GIVEN TASK »
Your task is to retype, word for word, the lines from the start of the data through the line holding "sc.view_settings.view_transform = 'Standard'". Do not include the pictures.

= = = =

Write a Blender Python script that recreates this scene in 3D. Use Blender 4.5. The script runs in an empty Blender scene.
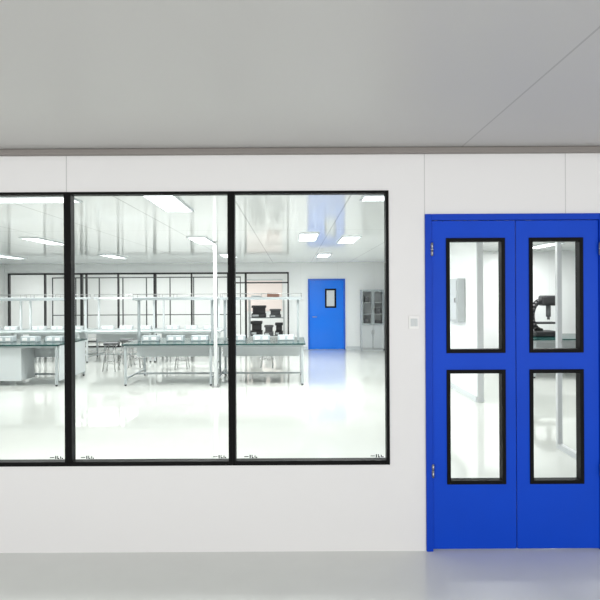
import bpy, bmesh, math
from mathutils import Vector
sc = bpy.context.scene
COL = sc.collection
sc.view_settings.view_transform = 'Standard'

# ---------------------------------------------------------------- materials
def mat(name, col, rough=0.5, metal=0.0, noise=0.0, spec=0.5, nscale=6.0):
    m = bpy.data.materials.new(name); m.use_nodes = True
    nt = m.node_tree; b = nt.nodes['Principled BSDF']
    b.inputs['Base Color'].default_value = (*col, 1)
    b.inputs['Roughness'].default_value = rough
    b.inputs['Metallic'].default_value = metal
    b.inputs['Specular IOR Level'].default_value = spec
    if noise > 0:
        tc = nt.nodes.new('ShaderNodeTexCoord'); n = nt.nodes.new('ShaderNodeTexNoise')
        n.inputs['Scale'].default_value = nscale; n.inputs['Detail'].default_value = 3
        r = nt.nodes.new('ShaderNodeValToRGB')
        r.color_ramp.elements[0].position = 0.3; r.color_ramp.elements[1].position = 0.7
        r.color_ramp.elements[0].color = (*[c*(1-noise) for c in col], 1)
        r.color_ramp.elements[1].color = (*[min(1, c*(1+noise)) for c in col], 1)
        nt.links.new(tc.outputs['Object'], n.inputs['Vector'])
        nt.links.new(n.outputs['Fac'], r.inputs['Fac'])
        nt.links.new(r.outputs['Color'], b.inputs['Base Color'])
    return m

def jointed(name, col, rough, joints, axis='X', dark=0.55, w=0.004, spec=0.5, period=None):
    """painted sandwich panel with real panel joints at given coordinates"""
    m = mat(name, col, rough, spec=spec)
    nt = m.node_tree; b = nt.nodes['Principled BSDF']
    tc = nt.nodes.new('ShaderNodeTexCoord'); sp = nt.nodes.new('ShaderNodeSeparateXYZ')
    nt.links.new(tc.outputs['Object'], sp.inputs[0])
    def cmpnode(src, j):
        c = nt.nodes.new('ShaderNodeMath'); c.operation = 'COMPARE'
        nt.links.new(src, c.inputs[0]); c.inputs[1].default_value = j; c.inputs[2].default_value = w
        return c.outputs[0]
    outs = []
    for j in joints: outs.append(cmpnode(sp.outputs[axis], j))
    for ax, per, off in (period or []):
        a = nt.nodes.new('ShaderNodeMath'); a.operation = 'ADD'; a.inputs[1].default_value = off + 100*per
        nt.links.new(sp.outputs[ax], a.inputs[0])
        mo = nt.nodes.new('ShaderNodeMath'); mo.operation = 'MODULO'; mo.inputs[1].default_value = per
        nt.links.new(a.outputs[0], mo.inputs[0])
        outs.append(cmpnode(mo.outputs[0], per/2))
    last = outs[0]
    for o in outs[1:]:
        mx = nt.nodes.new('ShaderNodeMath'); mx.operation = 'MAXIMUM'
        nt.links.new(last, mx.inputs[0]); nt.links.new(o, mx.inputs[1]); last = mx.outputs[0]
    mix = nt.nodes.new('ShaderNodeMix'); mix.data_type = 'RGBA'
    nt.links.new(last, mix.inputs[0])
    mix.inputs[6].default_value = (*col, 1); mix.inputs[7].default_value = (*[c*dark for c in col], 1)
    nt.links.new(mix.outputs[2], b.inputs['Base Color'])
    return m

M_wall = jointed('wall_panel_paint', (0.85, 0.845, 0.845), 0.5, [0.899, 1.851, 3.05], dark=0.72, w=0.003, spec=0.3)
M_seam = mat('panel_seam', (0.60, 0.60, 0.60), 0.6)
M_wallin = jointed('lab_wall_paint', (0.88, 0.90, 0.895), 0.35, [], dark=0.9, w=0.004, period=[('X', 1.15, 0.3)])
M_side = mat('side_wall_paint', (0.86, 0.88, 0.875), 0.35, noise=0.01)
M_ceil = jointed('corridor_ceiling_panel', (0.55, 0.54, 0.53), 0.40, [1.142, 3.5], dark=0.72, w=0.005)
M_ceilin = jointed('lab_ceiling_panel', (0.95, 0.97, 0.96), 0.08, [], dark=0.72, w=0.009, spec=0.12, period=[('X', 1.18, 0.0), ('Y', 3.6, 0.5)])
M_cove = mat('cove_trim_grey', (0.27, 0.25, 0.235), 0.5, spec=0.2)
M_floor = mat('epoxy_floor', (0.68, 0.70, 0.665), 0.045, noise=0.012, nscale=1.2, spec=0.7)
M_floor2 = mat('corridor_floor', (0.80, 0.82, 0.80), 0.2, noise=0.01)
M_black = mat('black_frame', (0.003, 0.003, 0.003), 0.5, spec=0.12)
M_fblack = mat('thin_dark_frame', (0.010, 0.010, 0.011), 0.4)
M_rear = mat('rear_frame_grey', (0.06, 0.065, 0.065), 0.4)
M_blue = mat('blue_paint', (0.0, 0.062, 0.60), 0.45, noise=0.06, nscale=1.5, spec=0.2)
M_bluedk = mat('blue_frame_paint', (0.0, 0.050, 0.52), 0.45, spec=0.2)
M_blue2 = mat('bright_blue_paint', (0.004, 0.19, 0.88), 0.15, spec=0.4)
M_blue2f = mat('bright_blue_frame_paint', (0.003, 0.11, 0.60), 0.3, spec=0.4)
M_steel = mat('brushed_steel', (0.45, 0.45, 0.45), 0.35, 1.0)
M_alu = mat('aluminium', (0.60, 0.62, 0.63), 0.35, 0.2)
M_greyp = mat('grey_powder_coat', (0.34, 0.38, 0.39), 0.45)
M_cabg = mat('cabinet_silver_grey', (0.50, 0.53, 0.54), 0.4)
M_cabin = mat('cabinet_inside', (0.55, 0.58, 0.58), 0.5)
M_lgrey = mat('light_grey_panel', (0.64, 0.68, 0.69), 0.4)
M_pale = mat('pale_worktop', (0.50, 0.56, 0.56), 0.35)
M_mgrey = mat('mid_grey_unit', (0.42, 0.46, 0.47), 0.4)
M_box = mat('distribution_box_grey', (0.50, 0.53, 0.54), 0.4)
M_bgrey = mat('blue_grey_unit', (0.50, 0.56, 0.58), 0.4)
M_white = mat('white_plastic', (0.90, 0.90, 0.89), 0.35)
M_post = mat('pale_grey_post', (0.62, 0.64, 0.64), 0.4)
M_top = mat('dark_green_worktop', (0.010, 0.055, 0.052), 0.2, spec=0.4)
M_dark = mat('dark_equipment', (0.02, 0.02, 0.022), 0.4)
M_dgrey = mat('dark_grey_steel', (0.12, 0.125, 0.13), 0.4)
M_pink = mat('reddish_brown_carton', (0.50, 0.27, 0.21), 0.6)
M_peach = mat('peach_fabric', (0.90, 0.80, 0.76), 0.8)
def emis(name, col, s):
    m = mat(name, col); b = m.node_tree.nodes['Principled BSDF']
    b.inputs['Emission Color'].default_value = (*col, 1)
    b.inputs['Emission Strength'].default_value = s
    return m
M_diff = emis('lamp_diffuser', (0.95, 0.98, 1.0), 3.0)
M_mark = mat('glass_print', (0.02, 0.02, 0.02), 0.5, spec=0.1)

# ---------------------------------------------------------------- helpers
def mk(name, bm, m, parent, props):
    me = bpy.data.meshes.new(name); bm.to_mesh(me); bm.free()
    me.materials.append(m)
    o = bpy.data.objects.new(name, me); COL.objects.link(o)
    if parent: o.parent = parent
    for k, v in props.items(): o[k] = v
    return o

def boxes(name, bl, m, parent=None, bevel=0.0, **props):
    bm = bmesh.new()
    for (x0, x1, y0, y1, z0, z1) in bl:
        v = [bm.verts.new(p) for p in ((x0,y0,z0),(x1,y0,z0),(x1,y1,z0),(x0,y1,z0),(x0,y0,z1),(x1,y0,z1),(x1,y1,z1),(x0,y1,z1))]
        for f in ((0,3,2,1),(4,5,6,7),(0,1,5,4),(1,2,6,5),(2,3,7,6),(3,0,4,7)):
            bm.faces.new([v[i] for i in f])
    if bevel > 0:
        bmesh.ops.bevel(bm, geom=bm.edges[:], offset=bevel, segments=2, affect='EDGES', profile=0.5)
    return mk(name, bm, m, parent, props)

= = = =

SOLUTION FOR THIS TASK »
Write a Blender Python script that recreates this scene in 3D. Use Blender 4.5. The script runs in an empty Blender scene.
import bpy, bmesh, math
from mathutils import Vector
sc = bpy.context.scene
COL = sc.collection
sc.view_settings.view_transform = 'Standard'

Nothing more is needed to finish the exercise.